KDP medyası da savaşın bir ayağı
Türkiye’nin bölgeye yönelik saldırılarının sadece askeri olmadığını vurgulayan Saît şöyle devam etti: “Aynı zamanda kültürel ve bütün değerlerine yönelik saldırılar sürdürülüyor. Kürtlerin bütün varlığını ortadan kaldırmak istiyorlar. Başûr Kürdistanı’ndaki medya da bu işgalin bir parçası olmuş durumda. Özellikle KDP’ye bağlı medya Türkiye’nin filmlerin, dizilerini, türkülerini ve diğer sanatsal bütün şeyleri çevirerek servis ediyor. Onların kültürlerini Kürt halkına empoze ediyor. Bu sistematik bir şekilde sürdürülüyor. KDP’nin hüküm sürdüğü bölgelerde bu işgale karşı çıkan gazeteciler gözaltı ve tutuklamayla karşı karşıya kalıyor.”

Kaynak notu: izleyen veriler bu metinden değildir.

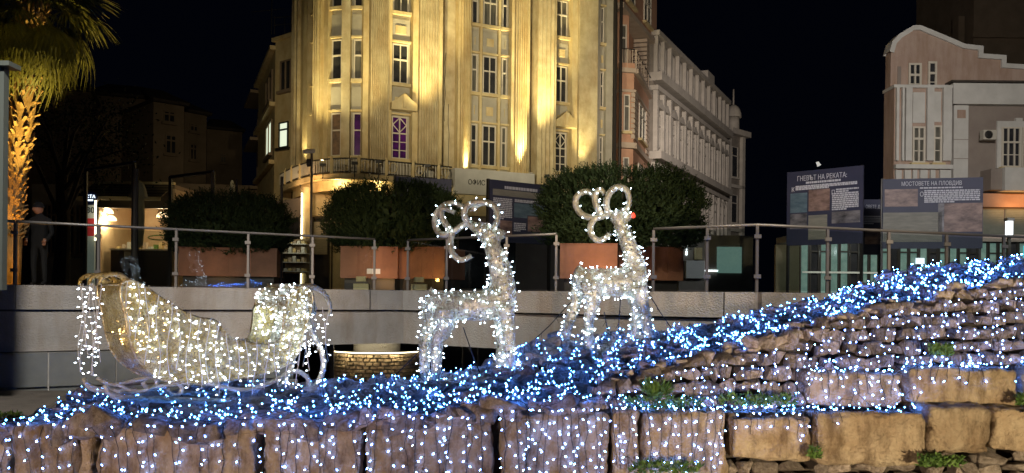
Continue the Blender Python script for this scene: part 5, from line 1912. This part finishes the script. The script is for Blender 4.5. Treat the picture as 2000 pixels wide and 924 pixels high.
me_.skin_vertices[0].data[0].use_root = True
ss = bo.modifiers.new('sub', 'SUBSURF'); ss.levels = 2; ss.render_levels = 2
dg = bpy.context.evaluated_depsgraph_get()
nm = bpy.data.meshes.new_from_object(bo.evaluated_get(dg)); bpy.data.objects.remove(bo)
nm.materials.clear(); nm.materials.append(M['jacket'])
nm.polygons.foreach_set('use_smooth', [True] * len(nm.polygons))
bo = bpy.data.objects.new('body', nm); COL.objects.link(bo); bo.parent = ps
bo.location = c - ps.location
hm = bmesh.new()
bmesh.ops.create_icosphere(hm, subdivisions=3, radius=.1)
for v in hm.verts:
    v.co.z *= 1.22; v.co.x *= .82
    if v.co.y < -.05:
        if abs(v.co.x) < .018 and -.045 < v.co.z < .015:
            v.co.y -= .022        # nose
        if .015 < abs(v.co.x) < .045 and .01 < v.co.z < .03:
            v.co.y += .010        # eye sockets
        if abs(v.co.x) < .03 and -.07 < v.co.z < -.055:
            v.co.y += .006        # mouth
hme = bpy.data.meshes.new('head'); hm.to_mesh(hme); hm.free(); hme.materials.append(M['skin'])
hme.polygons.foreach_set('use_smooth', [True] * len(hme.polygons))
ho = bpy.data.objects.new('head', hme); COL.objects.link(ho); ho.parent = ps
ho.location = c + Vector((-.02, -.02, 1.60)) - ps.location
ho.rotation_euler = (0, 0, R(-35))
MB().dome(c + Vector((-.02, -.01, 1.62)), .112, .13, 16, 6).build('cap', M['jacket'], ps, True)
for s in (-1, 1):
    hd = MB()
    hp = c + Vector((-.18 if s < 0 else .20, -.17, .94))
    hd.tube([hp + Vector((0, 0, .03)), hp + Vector((0, -.02, -.05))], [.032, .036], 8)
    for k in range(4):
        hd.tube([hp + Vector((-.027 + k * .018, -.02, -.05)), hp + Vector((-.027 + k * .018, -.035, -.09)), hp + Vector((-.025 + k * .017, -.025, -.115 + .006 * abs(k - 1.5)))], .009, 6)
    hd.tube([hp + Vector((-s * .03, -.015, -.01)), hp + Vector((-s * .045, -.035, -.045))], .010, 6)
    hd.build('hand', M['skin'], ps, True)

# ================================================================= DEER
def evaluated_mesh(mb, voxel, smooth_it=6):
    me = bpy.data.meshes.new('tmp')
    me.from_pydata([tuple(v) for v in mb.v], [], mb.f)
    o = bpy.data.objects.new('tmp', me)
    COL.objects.link(o)
    r = o.modifiers.new('r', 'REMESH'); r.mode = 'VOXEL'; r.voxel_size = voxel
    s = o.modifiers.new('s', 'SMOOTH'); s.iterations = smooth_it; s.factor = .6
    dg = bpy.context.evaluated_depsgraph_get()
    out = bpy.data.meshes.new_from_object(o.evaluated_get(dg))
    bpy.data.objects.remove(o)
    return out


def link_mesh(me, name, m, parent, origin):
    rl_ = root_loc(parent)
    for v in me.vertices:
        v.co = v.co + origin - rl_
    me.materials.clear(); me.materials.append(m)
    me.polygons.foreach_set('use_smooth', [True] * len(me.polygons))
    me.name = name
    o = bpy.data.objects.new(name, me)
    COL.objects.link(o); o.parent = parent
    return o


def scatter(me, n, rr):
    """n area-weighted random points with normals on a mesh"""
    polys = me.polygons
    cum, t = [], 0
    for p in polys:
        t += p.area; cum.append(t)
    import bisect
    out = []
    for _ in range(n):
        i = bisect.bisect(cum, rr.random() * t)
        p = polys[min(i, len(polys) - 1)]
        vs = [me.vertices[k].co for k in p.vertices]
        a, b = rr.random(), rr.random()
        if a + b > 1:
            a, b = 1 - a, 1 - b
        out.append((vs[0] + (vs[1] - vs[0]) * a + (vs[2 % len(vs)] - vs[0]) * b, Vector(p.normal)))
    return out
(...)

Türkiye ilk darbeyi KDP’ye vuracak
Türkiye’nin işgal saldırılarına tepki gösteren gazeteciler, eylemciler ve sivil yurttaşların KDP tarafından engellendiğini ifade eden Saît, şunları ekledi: “KDP’nin olumlu bir rol oynamasını istiyoruz. Türkiye’nin işgal saldırına karşı durması gerekiyor, onlarla ortak olması değil. Bütün Kürtlerin ve dostlarının bu işgale karşı eylemlere başlaması gerekiyor. İşgale karşı tepkilerini göstermesi gerekiyor. KDP’nin çok iyi bilmesi gerekiyor ki Türkiye Başûr’u işgal ettiği zaman, ilk ve en büyük darbeyi KDP’ye vuracaktır. Çünkü Türkiye Kürtleri kabul etmiyor. Hiçbir Kürt’ü yanında istemeyecektir. Bunu iyi bilsinler.”